Il piano regolatore di Manfredi non viene completamente espletato nella costruzione di una strada di 8-10 metri di larghezza che dal palazzo Municipale, percorrendo via Tripoli con un’ardita opera a più archi, si sarebbe collegata a Bellavista e Porta Marina.

Manfredi muore il 28 febbraio 1902 e due anni prima implora al Sindaco la retribuzione del lavoro svolto nel 1889 riguardo la condottura delle acque potabili in città: «Abbandonai per difetto di tempo la lucrosa professione di Ingegnere Civile da me esercitata extra ufficio, le conseguenze di tale direzione sono state sinistre ed esiziali. Contrassi nel traforo del Trifoglio due bronchiti micidiali. Caddi quasi fulminato, colpito da insolazione, rimanendo circa due mesi inerte con pericolo di vita. Ebbi per colmo ostinate febbri telluriche, quali malanni hanno sciupato la mia salute per la tarda età».

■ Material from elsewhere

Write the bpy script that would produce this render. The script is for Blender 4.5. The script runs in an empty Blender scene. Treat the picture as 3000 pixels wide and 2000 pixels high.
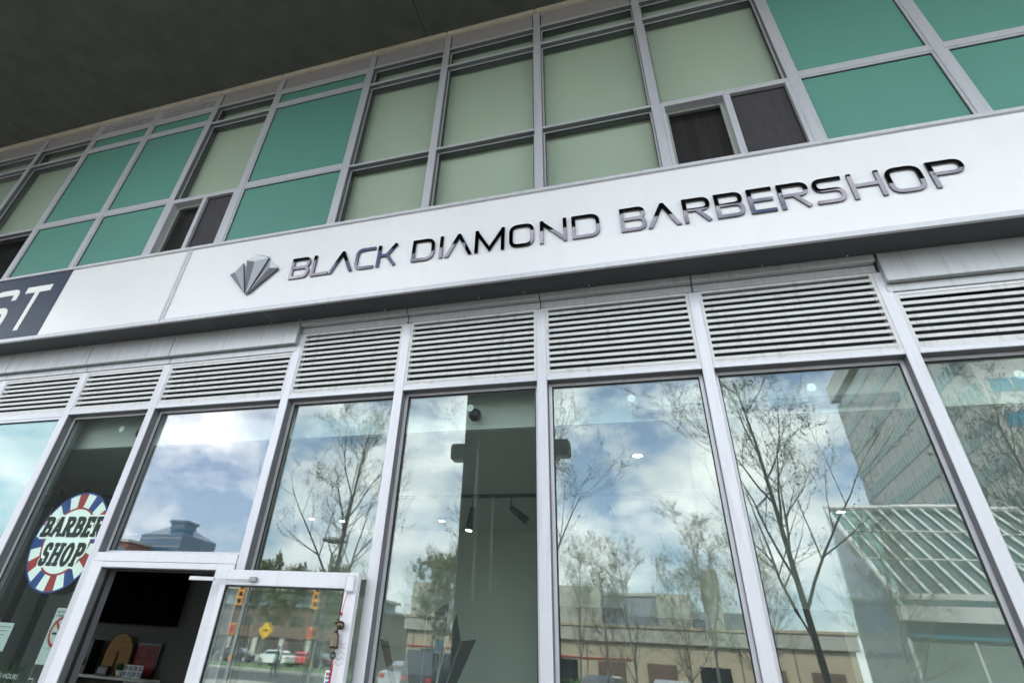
import bpy, bmesh, math, random
from mathutils import Vector, Matrix

sc = bpy.context.scene
R = math.radians
random.seed(7)

# ------------------------------------------------------------------ camera
cam_d = bpy.data.cameras.new('camera')
cam = bpy.data.objects.new('camera', cam_d)
sc.collection.objects.link(cam)
right = Vector((0.95243216, 0.29884247, 0.05971732))
down = Vector((-0.12486892, 0.56143511, -0.81804546))
fwd = Vector((-0.27799413, 0.77167597, 0.57204499))
M = Matrix((right, -down, -fwd)).transposed().to_4x4()
M.translation = Vector((0.0, -4.0, 1.63))
cam.matrix_world = M
cam_d.sensor_width = 36.0
cam_d.lens = 1636.32 / 3000 * 36
cam_d.shift_x = (1500 - 1374.18) / 3000
cam_d.shift_y = -(1000 - 800) / 3000
cam_d.clip_end = 3000
cam_d.dof.use_dof = True
cam_d.dof.focus_distance = 5.2
cam_d.dof.aperture_fstop = 1.5
sc.camera = cam

# ------------------------------------------------------------------ sky
SUN_EL, SUN_AZ = 47.0, -18.0          # the sun stands behind the shop building
w = bpy.data.worlds.new('World')
sc.world = w
w.use_nodes = True
nt = w.node_tree
for n in list(nt.nodes):
    nt.nodes.remove(n)


def N(tree, kind, **kw):
    n = tree.nodes.new(kind)
    for k, v in kw.items():
        if k.startswith('i_'):
            n.inputs[k[2:].replace('_', ' ')].default_value = v
        else:
            setattr(n, k, v)
    return n


def ramp(tree, a, b, ca=(0, 0, 0, 1), cb=(1, 1, 1, 1)):
    r = tree.nodes.new('ShaderNodeValToRGB')
    r.color_ramp.elements[0].position = a
    r.color_ramp.elements[0].color = ca
    r.color_ramp.elements[1].position = b
    r.color_ramp.elements[1].color = cb
    return r


L = nt.links.new
out = N(nt, 'ShaderNodeOutputWorld')
bg = N(nt, 'ShaderNodeBackground')
bg.inputs['Strength'].default_value = 0.12
sky = N(nt, 'ShaderNodeTexSky', sky_type='NISHITA', sun_disc=False)
sky.sun_elevation = R(SUN_EL)
sky.sun_rotation = R(SUN_AZ)
sky.air_density = 1.0
sky.dust_density = 1.2
tc = N(nt, 'ShaderNodeTexCoord')
div = N(nt, 'ShaderNodeVectorMath', operation='MULTIPLY')
div.inputs[1].default_value = (1.0, 1.0, 1.75)
L(tc.outputs['Generated'], div.inputs[0])
nz = N(nt, 'ShaderNodeTexNoise')
nz.inputs['Scale'].default_value = 4.6
nz.inputs['Detail'].default_value = 9.0
nz.inputs['Roughness'].default_value = 0.60
nz.inputs['Distortion'].default_value = 0.15
mp = N(nt, 'ShaderNodeMapping')
mp.inputs['Location'].default_value = (3.1, 1.7, 0.4)
L(div.outputs[0], mp.inputs[0])
L(mp.outputs[0], nz.inputs['Vector'])
cm = ramp(nt, 0.39, 0.54, (0.10, 0.10, 0.10, 1))
L(nz.outputs['Fac'], cm.inputs[0])
nz2 = N(nt, 'ShaderNodeTexNoise')
nz2.inputs['Scale'].default_value = 7.0
nz2.inputs['Detail'].default_value = 6.0
mp2 = N(nt, 'ShaderNodeMapping')
mp2.inputs['Location'].default_value = (0.3, 5.2, 1.4)
L(div.outputs[0], mp2.inputs[0])
L(mp2.outputs[0], nz2.inputs['Vector'])
cc = ramp(nt, 0.40, 0.64, (12.8, 13.6, 14.5, 1), (20.8, 20.8, 20.6, 1))
L(nz2.outputs['Fac'], cc.inputs[0])
mixc = N(nt, 'ShaderNodeMix', data_type='RGBA')
L(cm.outputs[0], mixc.inputs[0])
skm = N(nt, 'ShaderNodeMix', data_type='RGBA', blend_type='MULTIPLY')
skm.inputs[0].default_value = 1.0
skm.inputs[7].default_value = (1.9, 2.0, 2.1, 1)
L(sky.outputs[0], skm.inputs[6])
L(skm.outputs[2], mixc.inputs[6])
L(cc.outputs[0], mixc.inputs[7])
L(mixc.outputs[2], bg.inputs['Color'])
L(bg.outputs[0], out.inputs[0])

# ------------------------------------------------------------------ sun
sd = bpy.data.lights.new('sun', 'SUN')
sd.energy = 3.6
sd.angle = R(0.53)
sd.color = (1.0, 0.95, 0.87)
sun = bpy.data.objects.new('sun', sd)
sc.collection.objects.link(sun)
sdir = Vector((math.sin(R(SUN_AZ)) * math.cos(R(SUN_EL)), math.cos(R(SUN_AZ)) * math.cos(R(SUN_EL)), math.sin(R(SUN_EL))))
sun.rotation_euler = sdir.to_track_quat('Z', 'Y').to_euler()
sun.location = sdir * 60

# ------------------------------------------------------------------ exposure
sc.view_settings.view_transform = 'Standard'
sc.view_settings.look = 'None'
sc.view_settings.exposure = 1.28
sc.view_settings.gamma = 1
sc.view_settings.use_curve_mapping = False
sc.cycles.max_bounces = 8
sc.cycles.diffuse_bounces = 4
sc.cycles.glossy_bounces = 5
sc.cycles.transmission_bounces = 6
sc.cycles.transparent_max_bounces = 16
sc.cycles.use_denoising = True
sc.cycles.caustics_reflective = False
sc.cycles.caustics_refractive = False

# ------------------------------------------------------------------ materials
MATS = {}


def mat(name, col, rough=0.5, metal=0.0, var=0.0, vscale=(3, 3, 3), bump=0.0, bscale=40.0, coat=0.0, spec=0.5,
        dirt=0.0, dscale=(9, 9, 0.8), dcol=(0.12, 0.11, 0.09)):
    m = bpy.data.materials.new(name)
    m.use_nodes = True
    t = m.node_tree
    p = t.nodes['Principled BSDF']
    p.inputs['Roughness'].default_value = rough
    p.inputs['Metallic'].default_value = metal
    p.inputs['Specular IOR Level'].default_value = spec
    p.inputs['Coat Weight'].default_value = coat
    p.inputs['Coat Roughness'].default_value = 0.01
    p.inputs['Coat IOR'].default_value = 1.9 if coat > 0.85 else 1.5
    p.inputs['Base Color'].default_value = (*col, 1)
    cur = None
    if var or dirt or bump:
        g = t.nodes.new('ShaderNodeNewGeometry')
    if var:
        mpp = N(t, 'ShaderNodeMapping')
        mpp.inputs['Scale'].default_value = vscale
        t.links.new(g.outputs['Position'], mpp.inputs[0])
        nn = N(t, 'ShaderNodeTexNoise')
        nn.inputs['Scale'].default_value = 1.0
        nn.inputs['Detail'].default_value = 6.0
        nn.inputs['Roughness'].default_value = 0.62
        t.links.new(mpp.outputs[0], nn.inputs['Vector'])
        rr = ramp(t, 0.3, 0.7, tuple(c * (1 - var) for c in col) + (1,), tuple(min(1, c * (1 + var)) for c in col) + (1,))
        t.links.new(nn.outputs['Fac'], rr.inputs[0])
        cur = rr.outputs[0]
    if dirt:
        mpp = N(t, 'ShaderNodeMapping')
        mpp.inputs['Scale'].default_value = dscale
        t.links.new(g.outputs['Position'], mpp.inputs[0])
        nn = N(t, 'ShaderNodeTexNoise')
        nn.inputs['Scale'].default_value = 1.0
        nn.inputs['Detail'].default_value = 8.0
        nn.inputs['Roughness'].default_value = 0.7
        t.links.new(mpp.outputs[0], nn.inputs['Vector'])
        rr = ramp(t, 0.52, 0.8, (0, 0, 0, 1), (dirt, dirt, dirt, 1))
        t.links.new(nn.outputs['Fac'], rr.inputs[0])
        mm = N(t, 'ShaderNodeMix', data_type='RGBA')
        t.links.new(rr.outputs[0], mm.inputs[0])
        if cur:
            t.links.new(cur, mm.inputs[6])
        else:
            mm.inputs[6].default_value = (*col, 1)
        mm.inputs[7].default_value = (*dcol, 1)
        cur = mm.outputs[2]
    if cur:
        t.links.new(cur, p.inputs['Base Color'])
    if bump:
        nn = N(t, 'ShaderNodeTexNoise')
        nn.inputs['Scale'].default_value = bscale
        nn.inputs['Detail'].default_value = 5.0
        t.links.new(g.outputs['Position'], nn.inputs['Vector'])
        b = N(t, 'ShaderNodeBump')
        b.inputs['Strength'].default_value = bump
        b.inputs['Distance'].default_value = 0.01
        t.links.new(nn.outputs['Fac'], b.inputs['Height'])
        t.links.new(b.outputs[0], p.inputs['Normal'])
    MATS[name] = m
    return m


def glass(name, tint, refl, edge=0.6, rtint=(1, 1, 1), streak=0.0, wave=0.0):
    """clear pane: what lies behind shows through, the street is mirrored on top"""
    m = bpy.data.materials.new(name)
    m.use_nodes = True
    t = m.node_tree
    for n in list(t.nodes):
        t.nodes.remove(n)
    o = N(t, 'ShaderNodeOutputMaterial')
    tr = N(t, 'ShaderNodeBsdfTransparent')
    tr.inputs[0].default_value = (*tint, 1)
    gl = N(t, 'ShaderNodeBsdfGlossy')
    gl.inputs['Roughness'].default_value = 0.0
    gl.inputs[0].default_value = (*rtint, 1)
    lw = N(t, 'ShaderNodeLayerWeight')
    lw.inputs[0].default_value = 0.5
    pw = N(t, 'ShaderNodeMath', operation='POWER')
    pw.inputs[1].default_value = 4.0
    t.links.new(lw.outputs['Facing'], pw.inputs[0])
    ma = N(t, 'ShaderNodeMath', operation='MULTIPLY_ADD')
    ma.inputs[1].default_value = edge
    ma.inputs[2].default_value = refl
    t.links.new(pw.outputs[0], ma.inputs[0])
    mxs = N(t, 'ShaderNodeMixShader')
    t.links.new(ma.outputs[0], mxs.inputs[0])
    t.links.new(tr.outputs[0], mxs.inputs[1])
    t.links.new(gl.outputs[0], mxs.inputs[2])
    last = mxs.outputs[0]
    g = N(t, 'ShaderNodeNewGeometry')
    if wave:
        nn = N(t, 'ShaderNodeTexNoise')
        nn.inputs['Scale'].default_value = 1.3
        nn.inputs['Detail'].default_value = 1.0
        t.links.new(g.outputs['Position'], nn.inputs['Vector'])
        b = N(t, 'ShaderNodeBump')
        b.inputs['Strength'].default_value = 1.0
        b.inputs['Distance'].default_value = wave
        t.links.new(nn.outputs['Fac'], b.inputs['Height'])
        t.links.new(b.outputs[0], gl.inputs['Normal'])
    if streak:
        mpp = N(t, 'ShaderNodeMapping')
        mpp.inputs['Scale'].default_value = (26, 26, 0.9)
        t.links.new(g.outputs['Position'], mpp.inputs[0])
        nn = N(t, 'ShaderNodeTexNoise')
        nn.inputs['Scale'].default_value = 1.0
        nn.inputs['Detail'].default_value = 5.0
        t.links.new(mpp.outputs[0], nn.inputs['Vector'])
        rr = ramp(t, 0.62, 0.85, (0.016, 0.016, 0.016, 1), (0.016 + streak, 0.016 + streak, 0.016 + streak, 1))
        t.links.new(nn.outputs['Fac'], rr.inputs[0])
        df = N(t, 'ShaderNodeBsdfDiffuse')
        df.inputs[0].default_value = (0.6, 0.62, 0.6, 1)
        m2 = N(t, 'ShaderNodeMixShader')
        t.links.new(rr.outputs[0], m2.inputs[0])
        t.links.new(last, m2.inputs[1])
        t.links.new(df.outputs[0], m2.inputs[2])
        last = m2.outputs[0]
    t.links.new(last, o.inputs[0])
    MATS[name] = m
    return m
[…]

Così scrisse Evellino Marincola sul giornale La giostra: «Lasciò poi nel suo attivo morale un altro titolo, la povertà ed è il suo maggiore onore».

Le esequie, come scrive Cesare Sinopoli, riuscirono imponenti come non mai. Il corteo si formò da San Francesco a Piazza Roma con la partecipazione di tutta la gente perché amato per la sua eccessiva generosità e la dedizione al lavoro.

La lapide del loculo al Cimitero così lo ricorda: «A Michele Manfredi. Ingegnere capo di questo Comune. Nella vita, nell’ufficio, nella famiglia, saggio, alacre, generoso, integerrimo. Il Comune pose a duraturo riposo».